### WHAT TO PRODUCE
From the first line of the data down to and including the line with "M['black'], pr, bevel=.02)", copy everything exactly, leaving out pictures.

### INFORMATION SUPPLIED
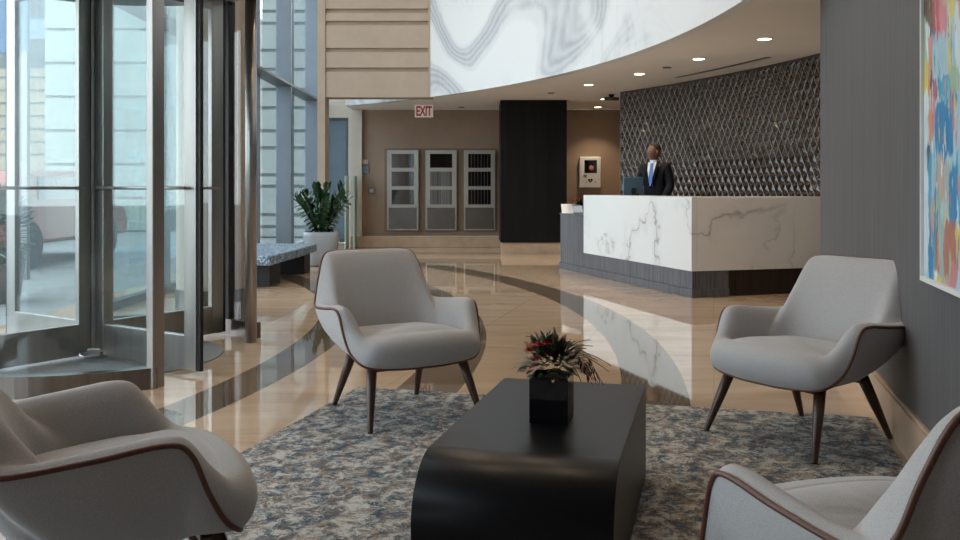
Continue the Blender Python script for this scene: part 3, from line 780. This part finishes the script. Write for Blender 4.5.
for sg in (-1, 1):
    bm = bmesh.new(); lp = [(.062, 1.51, -.05), (.10, 1.46, -.085), (.085, 1.36, -.118), (.012, 1.15, -.134), (.005, 1.16, -.134), (.05, 1.36, -.122)]
    a1 = [bm.verts.new((sg*x, y-.006, z)) for x, z, y in lp]; a2 = [bm.verts.new((sg*x, y+.01, z)) for x, z, y in lp]
    bm.faces.new(a1); bm.faces.new(a2[::-1])
    for i in range(6): bm.faces.new((a1[i], a2[i], a2[(i+1) % 6], a1[(i+1) % 6]))
    obj('lapel', bm, M['suit'], pr)
for sg in (-1, 1):
    bm = bmesh.new()
    tube(bm, [(sg*.18, -.25, .99), (sg*.18, -.30, .985), (sg*.18, -.33, .975)], [.022, .036, .03], 10, flat=.5)
    for q in range(4):
        x = sg*.18 + (q-1.5)*.017; Lq = (.062, .072, .068, .052)[q]
        tube(bm, [(x, -.32, .978), (x, -.32-Lq*.5, .982), (x, -.32-Lq, .962)], [.009, .0085, .007], 7)
    tube(bm, [(sg*.18-sg*.03, -.28, .98), (sg*.18-sg*.055, -.31, .972), (sg*.18-sg*.06, -.335, .965)], [.010, .009, .008], 7)
    obj('hand', bm, M['skin'], pr, smooth=True)
    obj('shoe', boxes(bx(sg*.10-.045, sg*.10+.045, -.19, .08, 0, .07)), M['black'], pr, bevel=.02)

# ------------------------------------------------------------------ painting
import colorsys
pa = thing('abstract_painting', 'large colourful abstract canvas in a white frame on the dark grey wall', 'painting', (*RW(3.46, .0), 0), 0)
PW, z0p, z1p = 1.75, .795, 2.45
def PP(u, off): return (-u*UX - off*UY, -u*UY + off*UX)   # u from far edge towards the camera
bm = bmesh.new()
prism(bm, [PP(0, .001), PP(PW, .001), PP(PW, .03), PP(0, .03)], z0p, z1p); obj('canvas_backing', bm, M['white_paint'], pa)
bm = bmesh.new()
for (u0, u1, a, b) in ((0, .018, z0p, z1p), (PW-.018, PW, z0p, z1p), (.018, PW-.018, z0p, z0p+.018), (.018, PW-.018, z1p-.018, z1p)):
    prism(bm, [PP(u0, .03), PP(u1, .03), PP(u1, .045), PP(u0, .045)], a, b)
obj('frame', bm, M['white_paint'], pa)
pal = dict(k=(.05, .045, .05), br=(.13, .07, .04), w=(.62, .68, .70), lb=(.36, .52, .60), b=(.015, .20, .42), tq=(.05, .33, .52), r=(.50, .06, .05), pk=(.58, .20, .22), o=(.62, .28, .10), y=(.66, .52, .10), g=(.33, .45, .30), s=(.50, .35, .27), gr=(.34, .42, .40), rs=(.42, .14, .09))
# dabs: u (m from the far edge), z, half width, half height, colour ; u<.56 is what the photo shows
dabs = [(.10, 1.93, .16, .13, 'k'), (.12, 1.80, .10, .12, 'br'), (.22, 1.80, .055, .12, 'r'), (.31, 1.80, .06, .14, 'pk'), (.36, 1.88, .07, .10, 's'), (.44, 1.80, .06, .16, 'y'), (.52, 1.9, .08, .12, 'r'),
 (.03, 1.66, .035, .18, 'g'), (.08, 1.70, .04, .08, 'w'), (.12, 1.64, .05, .07, 'pk'), (.10, 1.58, .025, .10, 'o'), (.04, 1.55, .03, .08, 'y'), (.13, 1.54, .02, .05, 'k'), (.24, 1.62, .11, .10, 'lb'), (.34, 1.55, .09, .12, 'lb'), (.45, 1.62, .09, .12, 'lb'), (.40, 1.66, .03, .14, 'y'), (.52, 1.66, .05, .12, 'w'),
 (.05, 1.42, .05, .12, 'w'), (.13, 1.40, .03, .12, 'o'), (.17, 1.42, .03, .12, 'pk'), (.19, 1.50, .05, .05, 'r'), (.30, 1.34, .11, .11, 'b'), (.42, 1.38, .07, .13, 'b'), (.34, 1.50, .10, .05, 'tq'), (.46, 1.52, .05, .06, 'g'), (.50, 1.34, .05, .10, 'lb'),
 (.09, 1.27, .02, .04, 'k'), (.12, 1.23, .015, .04, 'k'), (.05, 1.05, .055, .27, 'w'), (.12, 1.12, .028, .17, 'tq'), (.17, 1.18, .04, .10, 'lb'), (.28, 1.16, .09, .10, 's'), (.38, 1.13, .07, .10, 'gr'), (.47, 1.10, .08, .12, 'b'), (.55, 1.15, .06, .12, 'tq'),
 (.15, 1.02, .03, .12, 's'), (.19, 1.04, .02, .12, 'b'), (.24, 1.02, .04, .10, 'g'), (.32, .98, .045, .08, 'lb'), (.13, .87, .03, .14, 'b'), (.165, .86, .02, .14, 'tq'), (.22, .90, .04, .10, 'rs'), (.29, .90, .045, .13, 'gr'), (.38, .92, .06, .10, 'rs'), (.47, .93, .06, .10, 'rs'), (.50, 1.0, .04, .03, 'y'), (.20, .82, .03, .06, 'w'), (.25, .80, .04, .04, 'y'), (.36, .81, .05, .04, 's'), (.46, .83, .06, .05, 'pk')]
rp = random.Random(11); keys = list(pal)
for i in range(150):
    dabs.append((rp.uniform(.6, 1.74), rp.uniform(.8, 2.42), rp.uniform(.03, .12), rp.uniform(.05, .2), rp.choice(keys)))
for i in range(60): dabs.append((rp.uniform(.03, .6), rp.uniform(2.02, 2.42), rp.uniform(.03, .08), rp.uniform(.05, .15), rp.choice(('k', 'br', 'r', 'o', 's'))))
for i in range(90):
    dabs.append((rp.uniform(.12, .56), rp.uniform(.8, 2.0), rp.uniform(.004, .011), rp.uniform(.02, .07), rp.choice(('w', 'lb', 'tq', 'y', 's', 'g', 'pk', 'b'))))
NU, NZ = 230, 210
bm = bmesh.new(); grid = []
for iz in range(NZ+1):
    row = []
    for iu in range(NU+1):
        u = .018 + (PW-.036)*(iu/NU)**1.5; z = z0p+.018 + (z1p-z0p-.036)*iz/NZ
        p = PP(u, .0335); row.append(bm.verts.new((p[0], p[1], z)))
    grid.append(row)
cl = bm.loops.layers.float_color.new('paint')
cols = [[None]*(NU+1) for _ in range(NZ+1)]
for iz in range(NZ+1):
    for iu in range(NU+1):
        u = .018 + (PW-.036)*(iu/NU)**1.5; z = z0p + (z1p-z0p)*iz/NZ
        q = V(u*9, z*4, 0)
        du = noise.noise(q)*.03 + noise.noise(q*4)*.012 + noise.noise(q*12)*.006; dz = noise.noise(q + V(5, 7, 1))*.05 + noise.noise(q*5 + V(5, 7, 1))*.03
        cc = Vector(pal['lb'])
        for (a, b, hw, hh, kcol) in dabs:
            e = abs((u+du-a)/hw)**3 + abs((z+dz-b)/hh)**3
            if e < 1.0:
                t = min(1, (1-e)*3); cc = cc.lerp(Vector(pal[kcol]), t*.93)
        n_ = 1 + .22*noise.noise(V(u*60, z*9, 3))
        cols[iz][iu] = (cc.x*n_, cc.y*n_, cc.z*n_, 1)
for iz in range(NZ):
    for iu in range(NU):
        f = bm.faces.new((grid[iz][iu], grid[iz][iu+1], grid[iz+1][iu+1], grid[iz+1][iu]))
        for l, (b, a) in zip(f.loops, ((iz, iu), (iz, iu+1), (iz+1, iu+1), (iz+1, iu))): l[cl] = cols[b][a]
g = NG('abstract_paint'); at = g.n('VertexColor', layer_name='paint'); nz = g.noise(g.obj(), 90, 3, .7)
obj('canvas', bm, g.pbr(at.outputs[0], .55, 0, g.bump(nz, .3, .003)), pa)

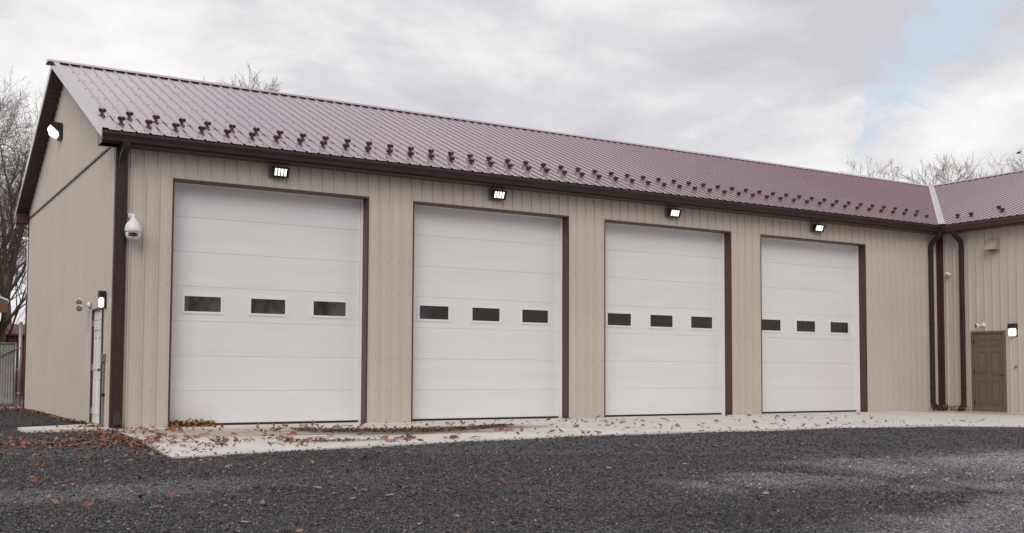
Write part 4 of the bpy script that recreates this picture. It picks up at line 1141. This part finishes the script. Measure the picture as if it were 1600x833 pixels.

### ANSWER
Continue the Blender Python script for this scene: part 3, from line 780. This part finishes the script. Write for Blender 4.5.
for sg in (-1, 1):
    bm = bmesh.new(); lp = [(.062, 1.51, -.05), (.10, 1.46, -.085), (.085, 1.36, -.118), (.012, 1.15, -.134), (.005, 1.16, -.134), (.05, 1.36, -.122)]
    a1 = [bm.verts.new((sg*x, y-.006, z)) for x, z, y in lp]; a2 = [bm.verts.new((sg*x, y+.01, z)) for x, z, y in lp]
    bm.faces.new(a1); bm.faces.new(a2[::-1])
    for i in range(6): bm.faces.new((a1[i], a2[i], a2[(i+1) % 6], a1[(i+1) % 6]))
    obj('lapel', bm, M['suit'], pr)
for sg in (-1, 1):
    bm = bmesh.new()
    tube(bm, [(sg*.18, -.25, .99), (sg*.18, -.30, .985), (sg*.18, -.33, .975)], [.022, .036, .03], 10, flat=.5)
    for q in range(4):
        x = sg*.18 + (q-1.5)*.017; Lq = (.062, .072, .068, .052)[q]
        tube(bm, [(x, -.32, .978), (x, -.32-Lq*.5, .982), (x, -.32-Lq, .962)], [.009, .0085, .007], 7)
    tube(bm, [(sg*.18-sg*.03, -.28, .98), (sg*.18-sg*.055, -.31, .972), (sg*.18-sg*.06, -.335, .965)], [.010, .009, .008], 7)
    obj('hand', bm, M['skin'], pr, smooth=True)
    obj('shoe', boxes(bx(sg*.10-.045, sg*.10+.045, -.19, .08, 0, .07)), M['black'], pr, bevel=.02)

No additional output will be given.